THE EXERCISE:
Restate word for word the lines of the data below, from the first through the one that has "COL = SC.collection".

INFORMATION PROVIDED:
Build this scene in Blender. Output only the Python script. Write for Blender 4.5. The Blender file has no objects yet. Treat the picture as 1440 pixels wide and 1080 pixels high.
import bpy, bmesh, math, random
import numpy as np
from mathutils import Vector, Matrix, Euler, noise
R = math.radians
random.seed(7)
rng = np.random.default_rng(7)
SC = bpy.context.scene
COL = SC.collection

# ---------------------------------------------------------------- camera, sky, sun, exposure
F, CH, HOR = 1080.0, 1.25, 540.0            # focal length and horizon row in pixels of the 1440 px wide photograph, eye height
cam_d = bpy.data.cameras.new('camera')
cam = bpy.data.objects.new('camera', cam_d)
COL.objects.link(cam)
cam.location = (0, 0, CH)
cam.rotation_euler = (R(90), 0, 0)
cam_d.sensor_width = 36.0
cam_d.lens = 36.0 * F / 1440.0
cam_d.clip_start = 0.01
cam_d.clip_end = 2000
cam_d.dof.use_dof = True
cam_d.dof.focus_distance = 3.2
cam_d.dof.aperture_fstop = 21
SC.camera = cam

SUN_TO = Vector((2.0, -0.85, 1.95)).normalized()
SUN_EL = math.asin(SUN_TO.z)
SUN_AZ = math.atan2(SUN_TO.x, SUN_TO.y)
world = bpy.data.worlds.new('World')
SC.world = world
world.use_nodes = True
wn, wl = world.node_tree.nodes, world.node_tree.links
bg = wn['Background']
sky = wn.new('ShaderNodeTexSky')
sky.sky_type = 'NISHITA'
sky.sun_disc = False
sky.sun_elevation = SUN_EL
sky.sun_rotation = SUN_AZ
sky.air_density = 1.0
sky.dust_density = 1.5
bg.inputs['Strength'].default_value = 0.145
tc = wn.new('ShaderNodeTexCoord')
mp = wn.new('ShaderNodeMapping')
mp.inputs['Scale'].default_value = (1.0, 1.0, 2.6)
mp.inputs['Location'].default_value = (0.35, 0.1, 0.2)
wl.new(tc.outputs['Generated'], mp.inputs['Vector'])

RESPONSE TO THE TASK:
Build this scene in Blender. Output only the Python script. Write for Blender 4.5. The Blender file has no objects yet. Treat the picture as 1440 pixels wide and 1080 pixels high.
import bpy, bmesh, math, random
import numpy as np
from mathutils import Vector, Matrix, Euler, noise
R = math.radians
random.seed(7)
rng = np.random.default_rng(7)
SC = bpy.context.scene
COL = SC.collection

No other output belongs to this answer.